While not the largest or most massive galaxy in the known universe, WISE J224607.55-052634.9 would easily be the brightest if every other galaxy was the same distance from Earth. As it is, W2246-0526 is some 12 billion light years away, meaning it is seen as it was when the universe was one tenth its current age.
Recent observations by the Atacama Large Millimetre/submillimetre Array (ALMA) show distinct trails of dust being pulled away from three nearby galaxies. Researchers say the trails contain almost as much material as the galaxies themselves and it’s not clear whether any of them would survive the encounter or whether they might be totally consumed by their luminous neighbour.
“It is possible that this feeding frenzy has already been ongoing for some time, and we expect the galactic feast to continue for at least a few hundred million years,” said Tanio Diaz-Santos of the Universidad Diego Portales in Santiago, Chile, lead author of a paper in the journal Science.
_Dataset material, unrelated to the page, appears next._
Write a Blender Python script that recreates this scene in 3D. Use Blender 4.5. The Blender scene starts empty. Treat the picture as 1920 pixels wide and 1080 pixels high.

This sort of galactic cannibalism is not uncommon, but W2246-0526 is the most distant galaxy yet found to be pulling in material from multiple sources.
“We knew from previous data that there were three companion galaxies, but there was no evidence of interactions between these neighbours and the central source,” said Diaz-Santos. “We weren’t looking for cannibalistic behaviour and weren’t expecting it, but this deep dive with the ALMA observatory makes it very clear.”
W2246-0526 is categorised as a “hot, dust-obscured galaxy,” or Hot DOG. Most quasars are thought to get at least some of their fuel from external sources, possibly gas in intergalactic space or in feeding frenzies consuming other nearby galaxies. W2246-0526 may be representative of of other obscured quasars or it may be in a class by itself.
“This galaxy may be one of a kind, because it’s nearly twice as luminous as any other galaxy we’ve found with WISE and it formed very early in the universe’s history,” said Peter Eisenhardt, a WISE researcher and coauthor on the paper in Science.
“But we’ve discovered many other galaxies with WISE that are similar to this one: distant, dusty and thousands of times more luminous than typical galaxies are today. So with W2246-0526, we may be seeing what goes on during a key stage in the evolution of galaxies and obscured quasars.”